…and the quest to see everything

James Mason: Bigger than Life

(ph. Fox)

I forgot to tell you that the TIFF Cinematheque is playing a retrospective of James Mason, for some reason. They’re sexing up their program this summer, calling their Pasolini retrospective “Summer of Sex, Swords and Seduction, while calling the Mason one “the original Smooth Talker,” which he is.

Mason in his movies is either having troubled relationships with people younger than him (“Age of Consent”), enduring physical pain (“Lolita”), getting mixed up with terrorist rhetoric (“Julius Caesar.”) or having an addiction that hurts his job (“A Star is Born”). Those are the best trademarks any actor could have, better trademarks than ‘pretty and crazy’ or ‘mostly does Westerns’ like those in his generation. ANYWAY, he uses two and two halves in Nicholas Ray’s “Bigger than Life.” Ed Avery (Mason) encounters anomalous pains that will kill him in a year. He thus has to take cortisone indefinitely to stay alive. He starts to abuse the drugs and says weird things towards the people in his professional and domestic life.
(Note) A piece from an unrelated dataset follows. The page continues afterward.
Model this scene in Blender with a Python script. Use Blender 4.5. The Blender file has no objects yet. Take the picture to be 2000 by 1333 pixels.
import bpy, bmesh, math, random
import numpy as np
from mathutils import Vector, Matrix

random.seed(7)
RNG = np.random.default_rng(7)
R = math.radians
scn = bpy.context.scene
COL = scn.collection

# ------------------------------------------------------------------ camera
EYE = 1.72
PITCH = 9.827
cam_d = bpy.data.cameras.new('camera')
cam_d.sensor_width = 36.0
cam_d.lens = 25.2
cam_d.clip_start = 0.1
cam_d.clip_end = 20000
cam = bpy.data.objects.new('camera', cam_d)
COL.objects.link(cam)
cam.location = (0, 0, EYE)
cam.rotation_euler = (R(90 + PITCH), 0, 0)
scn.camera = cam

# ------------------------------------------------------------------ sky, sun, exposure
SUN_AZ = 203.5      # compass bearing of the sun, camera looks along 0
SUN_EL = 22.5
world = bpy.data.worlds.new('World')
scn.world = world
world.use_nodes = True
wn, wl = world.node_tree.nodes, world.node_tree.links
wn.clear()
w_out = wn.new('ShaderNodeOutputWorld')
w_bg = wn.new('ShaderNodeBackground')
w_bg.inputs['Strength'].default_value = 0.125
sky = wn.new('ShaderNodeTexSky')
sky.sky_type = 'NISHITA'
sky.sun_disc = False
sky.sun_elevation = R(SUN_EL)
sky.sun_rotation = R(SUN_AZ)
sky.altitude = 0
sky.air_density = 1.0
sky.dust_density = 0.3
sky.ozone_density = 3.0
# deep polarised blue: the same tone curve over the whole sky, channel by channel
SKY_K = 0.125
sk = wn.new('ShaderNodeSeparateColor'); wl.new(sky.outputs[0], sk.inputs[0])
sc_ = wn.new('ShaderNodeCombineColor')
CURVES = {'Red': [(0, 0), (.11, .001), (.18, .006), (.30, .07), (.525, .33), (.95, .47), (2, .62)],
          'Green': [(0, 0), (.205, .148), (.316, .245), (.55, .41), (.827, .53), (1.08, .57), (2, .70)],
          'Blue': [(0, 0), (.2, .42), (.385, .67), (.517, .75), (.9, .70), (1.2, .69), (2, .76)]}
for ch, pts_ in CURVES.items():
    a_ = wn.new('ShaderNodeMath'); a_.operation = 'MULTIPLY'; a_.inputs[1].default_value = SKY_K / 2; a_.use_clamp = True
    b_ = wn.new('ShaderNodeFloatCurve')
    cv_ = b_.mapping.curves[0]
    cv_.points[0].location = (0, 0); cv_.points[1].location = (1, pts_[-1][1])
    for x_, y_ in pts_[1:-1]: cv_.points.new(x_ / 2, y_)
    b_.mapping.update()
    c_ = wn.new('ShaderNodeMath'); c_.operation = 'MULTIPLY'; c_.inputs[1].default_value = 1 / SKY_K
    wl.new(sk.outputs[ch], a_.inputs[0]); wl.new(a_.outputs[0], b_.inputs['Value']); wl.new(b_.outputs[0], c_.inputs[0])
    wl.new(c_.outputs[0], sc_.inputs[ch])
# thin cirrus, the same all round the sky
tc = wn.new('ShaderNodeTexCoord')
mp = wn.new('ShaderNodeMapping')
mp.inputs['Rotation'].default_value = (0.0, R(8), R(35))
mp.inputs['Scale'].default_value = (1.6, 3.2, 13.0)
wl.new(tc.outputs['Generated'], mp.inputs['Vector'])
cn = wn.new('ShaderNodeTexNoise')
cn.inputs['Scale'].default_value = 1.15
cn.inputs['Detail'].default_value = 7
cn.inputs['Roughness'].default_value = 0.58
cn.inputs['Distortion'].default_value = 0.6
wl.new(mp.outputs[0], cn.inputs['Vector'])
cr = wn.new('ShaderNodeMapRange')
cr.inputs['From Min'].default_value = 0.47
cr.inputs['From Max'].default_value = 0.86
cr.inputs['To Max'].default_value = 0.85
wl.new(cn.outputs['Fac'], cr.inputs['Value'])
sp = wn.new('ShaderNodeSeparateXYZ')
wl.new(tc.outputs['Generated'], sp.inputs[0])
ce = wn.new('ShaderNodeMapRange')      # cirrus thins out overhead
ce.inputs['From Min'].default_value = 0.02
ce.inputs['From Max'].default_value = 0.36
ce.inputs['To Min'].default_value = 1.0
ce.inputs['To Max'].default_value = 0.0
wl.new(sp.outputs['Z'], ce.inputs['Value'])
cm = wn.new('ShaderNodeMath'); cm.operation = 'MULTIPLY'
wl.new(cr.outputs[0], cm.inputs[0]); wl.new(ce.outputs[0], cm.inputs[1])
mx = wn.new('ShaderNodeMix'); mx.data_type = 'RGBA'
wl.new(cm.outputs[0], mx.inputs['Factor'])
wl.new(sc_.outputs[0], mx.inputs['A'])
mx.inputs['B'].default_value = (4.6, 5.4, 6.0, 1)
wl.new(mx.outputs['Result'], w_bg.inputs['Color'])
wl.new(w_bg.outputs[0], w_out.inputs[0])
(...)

It’s a melodrama with a male in the centre, and there’s the duality of him feeling emasculated yet feeling the need to take on ‘female’ roles like raising his son. His jobs, teaching and answering phone calls for taxi services, are female dominated work – he’s surrounded by them while operating the switchboards. He eventually speaks out about those jobs and the threat of the pains makes him feel emasculated, while faced with the pride that he can’t ease the burden on himself and let his wife work. He can’t handle all of this and his family is what’s affected the most. He even treats his son with psychological abuse. In essence, Ed is putting too much on his plate. Or, a really early version of “Breaking Bad.”

Someone with a sense of humour would watch this film and wouldn’t understand why he’s such an upstanding citizen and then the drugs come and that audience will say ‘There you are James Mason, we’ve been waiting for you all along.’ An interesting reaction for what is arguably Mason’s best performance.

The movie’s an acquired taste. The melodrama goes hand in hand with the extremes of his reactions to the drugs that can put audiences off, no matter how realistic they could be. And there’s the ending. But unlike the juvenile tendencies in “Rebel Without a Cause” or the noir hopelessness of “In a Lonely Place” – which I do like better by the way – “Life” is Ray’s most socially conscious film.